Complacent West is sliding into ‘inevitable’ WW3, warns ex-minister | World | News
The West is sliding into World War 3 through proxy conflicts, grey-zone warfare and global fragmentation, former defence minister Tobias Ellwood has warned. Asked whether there was an inevitability about some form of international clash, Mr Ellwood told Express.co.uk: “To some degree, there is. The trajectory that we’re currently on takes us into a much darker chapter, and it isn’t just a clash between the giants, America and China.
“There are many facets to escalation – flashpoints over which nobody is in full control.” He added: “You could have a clash in space that escalates, or you could see what we’ve witnessed in the Middle East erupt. With an absence of coordination and an inability to put the fire out straight away, the ripple effect is huge.”
Mr Ellwood described a conflict unlike previous world wars: “This is not like World War II. This is not almighty battles between one side and another. It is a war of proxy conflicts and grey-zone warfare. It’s a world at war on a multitude of levels that leads to countries no longer being able to rely on each other.”
He said China withholds minerals, the Middle East withholds energy, and Western isolationism accelerates fragmentation. New alliances form around China while a “reluctant, risk-averse West, particularly Europe, remains unsure of how to handle where the world is going.”
On NATO, Mr Ellwood said the alliance failed its core purpose during Russia’s invasion of Ukraine: “You cannot have a re-emerging superpower invade part of Europe and have NATO do nothing about it. Essentially, that is what NATO did; they sat on their hands.”
He criticised US disengagement: “Donald Trump has turned around and said to the American people: ‘Right, they’re not following the rules, so neither are we. From now on, I’m going to look after America.’”
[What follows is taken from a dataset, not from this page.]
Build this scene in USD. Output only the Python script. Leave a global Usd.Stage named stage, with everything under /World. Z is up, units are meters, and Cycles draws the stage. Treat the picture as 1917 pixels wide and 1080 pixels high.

Mr Ellwood traced roots to post-9/11 hubris: “For me, that moment came in about 2005 when we became too arrogant.
“We assumed we had provided the answer to global prosperity and enforced democracy in Iraq and Afghanistan specifically, in ways that backfired completely. We lost the moral authority to lead the global order from a Western perspective.”
He noted adversaries like Russia and China “never bought into the system in the first place,” citing historical grievances taught daily in China.
On political turbulence undermining leadership in Britain, Mr Ellwood said: “We are now about to embark on what I think is our seventh prime minister in 10 years. That is not a promotion for our democratic system.”
In his book Ten Steps to Prevent World War 3, Mr Ellwood sets out measures to reverse the slide, from understanding enemies and spotting new battlefields to reasserting statecraft. The 2026 book warns of complacency after the Cold War and the preventable nature of the current trajectory.